According to the NPC, over 10,000 of the 18,000 previously listed projects have been eliminated. Currently, only 7,337 projects remain registered in the National Project Bank system, as stated by Arjun Bhandari, Joint Secretary of the Commission.
Following the standards outlined in the “National Project Bank Guidelines 2081,” only those projects that meet the required criteria are being re-entered into the Project Bank. The purpose of this initiative is to discourage the haphazard inclusion of poorly prepared projects in the national budget.
This approach emerged due to the growing inclusion of projects with inadequate preparation, uncertain funding, and low cost-effectiveness. To address this, the NPC has emptied the Project Bank and started fresh entries.
NPC Vice Chairperson Dr. Shivraj Adhikari stated that only projects that can be completed promptly are given top priority. He shared this during discussions related to the formulation of the Annual Development Program and the Medium-Term Expenditure Framework for the upcoming fiscal year, as well as matters related to the National Project Bank.
Dr. Adhikari explained that projects will now be classified into two categories: those meant for study and those for implementation. Implementation-ready projects must have a minimum budget of NPR 30 million. “Projects below NPR 30 million are not eligible for entry into the National Project Bank,” he said.
He also criticized the misuse of political influence in project selection, which led to many projects becoming inactive. Under new provisions, any project to be included in the national budget must be part of the Project Bank. According to the guidelines, a project is defined as one that enhances or transforms public assets upon completion and is related to infrastructure, economy, society, culture, environment, and other development sectors.
Furthermore, all sources of project funding must be disclosed. Whether financed by the government, internal or external loans, or grants, all such projects must be registered in the Project Bank.
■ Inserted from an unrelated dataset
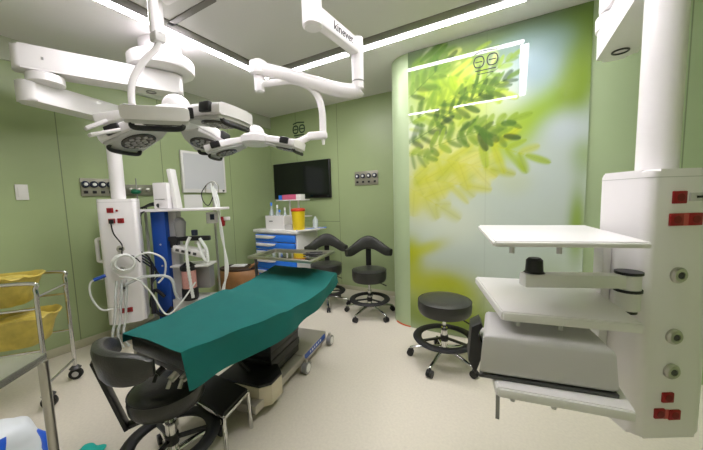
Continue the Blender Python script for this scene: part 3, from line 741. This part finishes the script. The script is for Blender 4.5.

This requirement also extends to projects implemented through public-private partnerships and those executed by provincial or local governments that hold national priority. For any new project to be implemented in the upcoming fiscal year, it must have been entered into the Project Bank by the end of Falgun (mid-March) of the current fiscal year.
Dr. Adhikari emphasized that the prioritization of projects should align with the government’s policy and programs. Projects that can be completed quickly should be the top priority. He also pointed out that projects not listed in the Project Bank or lacking Detailed Project Reports (DPRs) are rightfully subject to scrutiny and will be categorized as “under study.”
He urged that projects should be entered into the system in accordance with the stages they have completed.
To register a project in the Project Bank, several mandatory documents must be submitted, including the Detailed Engineering Design or DPR, environmental assessment reports such as Initial Environmental Examination (IEE) or Environmental Impact Assessment (EIA), land acquisition plans (if applicable), procurement plans, implementation strategies, and expected outcome frameworks.